The Churchyard and the Moorings

An update on the condition of the Churchyard and the Moorings at St Mary’s

Long-standing members of St Mary’s will know that the condition of the Churchyard and the Moorings at St Mary’s have been an ongoing challenge for a long time.

Happily, things concerning the churchyard are now showing distinct signs of improvement and there are even signs of hope about the Moorings, which have been perplexing the PCC for decades.

For over a hundred and fifty years now, the Churchyard has been closed for burials, although ashes can still be buried in the rose border not far from the south-west door of the church. Since the early 1900s, responsibility for the maintenance of the Churchyard
and its walls have been the responsibility of the Local Authority for fifty years the Churchyard has been maintained as a Public Open Space. It is not a right of way, however, and still belongs to the Church.

There have been a number of attempts to improve the Churchyard beyond bare maintenance but things have slipped over recent years. Happily, as now can be seen
emerging, a low-fenced area together with a new clear cycleway has been created on
the north side of the Church, which we are expecting to see landscaped, re-grassed and
hedged during the autumn. This has been a project chiefly funded by Thomas’s
Kindergarten, who have long wished to have a safer play area for the children who
attend. We are hopeful that they will be playing in this area (which will also become
dog-free) not too long after they return in September. Wandsworth Council will also be
improving some of the signage, which will also allow the PCC to replace old and erect
some new sign boards around the Churchyard. Finally, once the children have moved into
their new area, Wandsworth Council will do some repair landscaping to the Churchyard
to the south of the Church, which will make that look much tidier and attractive.

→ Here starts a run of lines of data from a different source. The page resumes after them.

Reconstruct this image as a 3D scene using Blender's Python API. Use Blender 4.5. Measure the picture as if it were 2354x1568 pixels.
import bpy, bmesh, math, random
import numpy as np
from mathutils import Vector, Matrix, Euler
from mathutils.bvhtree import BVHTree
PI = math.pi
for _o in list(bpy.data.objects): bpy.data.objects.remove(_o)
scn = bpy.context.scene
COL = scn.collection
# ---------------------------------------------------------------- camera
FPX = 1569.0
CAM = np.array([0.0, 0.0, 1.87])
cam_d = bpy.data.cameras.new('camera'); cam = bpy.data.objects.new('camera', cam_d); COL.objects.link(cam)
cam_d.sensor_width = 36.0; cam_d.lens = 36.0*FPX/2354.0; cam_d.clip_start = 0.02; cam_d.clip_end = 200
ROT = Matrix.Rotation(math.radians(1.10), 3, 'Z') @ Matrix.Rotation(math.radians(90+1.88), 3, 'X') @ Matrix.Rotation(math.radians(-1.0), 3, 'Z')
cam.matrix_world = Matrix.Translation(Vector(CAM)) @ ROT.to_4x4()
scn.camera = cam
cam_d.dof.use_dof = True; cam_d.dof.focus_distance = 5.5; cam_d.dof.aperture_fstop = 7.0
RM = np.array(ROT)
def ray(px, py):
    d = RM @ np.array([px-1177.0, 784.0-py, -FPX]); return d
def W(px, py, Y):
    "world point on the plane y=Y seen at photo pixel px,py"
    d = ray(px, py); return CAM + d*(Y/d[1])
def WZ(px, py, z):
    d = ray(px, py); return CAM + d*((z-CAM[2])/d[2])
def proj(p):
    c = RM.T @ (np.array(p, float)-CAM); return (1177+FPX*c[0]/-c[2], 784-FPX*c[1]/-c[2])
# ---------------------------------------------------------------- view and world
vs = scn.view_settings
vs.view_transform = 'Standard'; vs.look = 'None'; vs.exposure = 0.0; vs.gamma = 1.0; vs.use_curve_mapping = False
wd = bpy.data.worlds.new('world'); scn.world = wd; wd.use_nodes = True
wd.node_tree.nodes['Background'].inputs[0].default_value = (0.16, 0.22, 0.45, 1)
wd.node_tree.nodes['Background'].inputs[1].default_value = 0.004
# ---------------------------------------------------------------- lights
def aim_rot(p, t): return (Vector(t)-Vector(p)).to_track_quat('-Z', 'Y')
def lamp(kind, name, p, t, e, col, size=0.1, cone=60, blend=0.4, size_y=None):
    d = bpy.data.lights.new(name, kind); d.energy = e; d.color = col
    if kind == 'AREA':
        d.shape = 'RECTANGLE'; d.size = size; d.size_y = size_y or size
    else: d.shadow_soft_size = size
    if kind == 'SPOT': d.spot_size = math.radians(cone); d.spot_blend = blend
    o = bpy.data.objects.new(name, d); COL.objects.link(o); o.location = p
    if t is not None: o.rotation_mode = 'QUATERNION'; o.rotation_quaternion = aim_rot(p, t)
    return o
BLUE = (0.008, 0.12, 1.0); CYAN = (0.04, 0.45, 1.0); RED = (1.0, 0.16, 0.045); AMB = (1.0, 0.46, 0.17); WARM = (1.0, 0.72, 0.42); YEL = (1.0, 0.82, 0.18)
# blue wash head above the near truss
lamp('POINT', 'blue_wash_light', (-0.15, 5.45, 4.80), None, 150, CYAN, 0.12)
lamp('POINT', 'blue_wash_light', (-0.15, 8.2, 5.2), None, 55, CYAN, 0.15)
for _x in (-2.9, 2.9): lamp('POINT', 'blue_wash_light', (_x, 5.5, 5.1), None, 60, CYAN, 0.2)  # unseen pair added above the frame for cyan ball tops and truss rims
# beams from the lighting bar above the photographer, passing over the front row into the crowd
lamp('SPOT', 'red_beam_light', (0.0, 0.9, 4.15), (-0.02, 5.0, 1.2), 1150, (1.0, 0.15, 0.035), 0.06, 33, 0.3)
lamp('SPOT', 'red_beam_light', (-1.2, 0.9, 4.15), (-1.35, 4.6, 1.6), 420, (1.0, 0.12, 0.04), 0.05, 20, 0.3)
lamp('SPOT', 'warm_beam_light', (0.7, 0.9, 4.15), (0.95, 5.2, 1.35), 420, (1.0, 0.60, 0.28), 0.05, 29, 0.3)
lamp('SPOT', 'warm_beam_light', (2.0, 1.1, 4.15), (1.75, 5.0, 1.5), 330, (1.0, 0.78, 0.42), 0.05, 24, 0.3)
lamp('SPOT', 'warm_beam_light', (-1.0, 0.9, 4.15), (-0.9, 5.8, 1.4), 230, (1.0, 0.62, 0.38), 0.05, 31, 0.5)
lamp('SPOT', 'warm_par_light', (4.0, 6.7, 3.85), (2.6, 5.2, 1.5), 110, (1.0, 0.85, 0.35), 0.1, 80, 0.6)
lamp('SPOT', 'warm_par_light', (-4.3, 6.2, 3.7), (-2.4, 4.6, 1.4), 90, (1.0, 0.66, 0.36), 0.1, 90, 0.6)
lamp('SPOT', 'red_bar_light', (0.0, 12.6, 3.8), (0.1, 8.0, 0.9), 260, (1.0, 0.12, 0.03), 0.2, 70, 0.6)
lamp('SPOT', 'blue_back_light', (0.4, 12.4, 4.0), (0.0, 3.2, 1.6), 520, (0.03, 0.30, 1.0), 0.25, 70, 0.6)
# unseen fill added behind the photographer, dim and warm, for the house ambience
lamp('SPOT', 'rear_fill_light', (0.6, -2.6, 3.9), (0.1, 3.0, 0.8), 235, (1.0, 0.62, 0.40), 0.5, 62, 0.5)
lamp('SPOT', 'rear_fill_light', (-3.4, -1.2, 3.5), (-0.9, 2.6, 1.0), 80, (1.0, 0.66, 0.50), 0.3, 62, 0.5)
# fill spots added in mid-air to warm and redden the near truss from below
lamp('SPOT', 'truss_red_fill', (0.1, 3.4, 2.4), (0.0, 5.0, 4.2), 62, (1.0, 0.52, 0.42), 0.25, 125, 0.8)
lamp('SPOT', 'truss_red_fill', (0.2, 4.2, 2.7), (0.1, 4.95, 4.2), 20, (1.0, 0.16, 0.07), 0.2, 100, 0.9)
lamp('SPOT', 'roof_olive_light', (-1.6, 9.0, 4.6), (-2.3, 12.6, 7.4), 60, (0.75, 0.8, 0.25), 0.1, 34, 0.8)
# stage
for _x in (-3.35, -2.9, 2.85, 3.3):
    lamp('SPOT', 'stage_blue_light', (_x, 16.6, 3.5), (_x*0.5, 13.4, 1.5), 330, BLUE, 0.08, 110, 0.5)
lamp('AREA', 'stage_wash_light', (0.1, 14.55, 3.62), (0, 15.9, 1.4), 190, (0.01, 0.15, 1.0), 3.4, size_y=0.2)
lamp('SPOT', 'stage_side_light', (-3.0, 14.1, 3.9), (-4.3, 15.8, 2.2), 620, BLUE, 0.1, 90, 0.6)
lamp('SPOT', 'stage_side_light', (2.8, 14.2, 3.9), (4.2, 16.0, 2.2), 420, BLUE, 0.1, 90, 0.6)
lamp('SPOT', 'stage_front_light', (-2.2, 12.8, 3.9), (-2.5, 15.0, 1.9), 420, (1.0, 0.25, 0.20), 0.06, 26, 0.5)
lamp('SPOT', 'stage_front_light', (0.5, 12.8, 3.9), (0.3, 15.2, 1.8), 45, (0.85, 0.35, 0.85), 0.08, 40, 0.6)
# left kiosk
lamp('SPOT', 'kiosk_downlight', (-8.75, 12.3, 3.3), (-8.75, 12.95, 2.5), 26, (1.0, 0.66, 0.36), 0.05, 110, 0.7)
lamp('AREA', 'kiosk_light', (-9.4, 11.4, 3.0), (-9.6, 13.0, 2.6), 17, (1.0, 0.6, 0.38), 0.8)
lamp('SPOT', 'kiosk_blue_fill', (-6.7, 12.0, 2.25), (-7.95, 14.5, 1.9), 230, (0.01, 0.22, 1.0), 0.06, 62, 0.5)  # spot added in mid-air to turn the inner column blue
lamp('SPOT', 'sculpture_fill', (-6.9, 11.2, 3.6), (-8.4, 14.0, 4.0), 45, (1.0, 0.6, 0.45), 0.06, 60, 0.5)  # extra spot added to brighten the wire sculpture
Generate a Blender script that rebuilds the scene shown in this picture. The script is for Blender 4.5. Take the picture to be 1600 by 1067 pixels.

There has been a long-standing concern and debate, both within the Church and the
community, about the behaviour of a few cyclists who cycle dangerously through the
Churchyard. We have already noticed some improvement in behaviour by creating the
new cycle way, but will continue to monitor the issue and work with the Council to take
further steps if safety remains a concern. The PCC and the Council believe it is generally
safer to have people cycling through the Churchyard than around the narrow pavement
and dangerous blind corner on Battersea Church Road.

Matters concerning the repair of the river wall and the issue of the Moorings remains –
not surprisingly! – more complicated, but there is a renewed sense of energy and
partnership among most barge owners and all the public bodies involved (the Port of
London Authority and Wandsworth Council). The repair of the wall must be done for
safety reasons as soon as feasibly possible and the PCC will be considering an outline
business case for operating a new mooring scheme at its next meeting.

There is a strong Moorings Project Group hard at work on developing this and, for the first time, we have some expert moorings and river knowledge as part of that Group. Little more can be said at this stage, but the signs are more hopeful than they have been in my time at St Mary’s.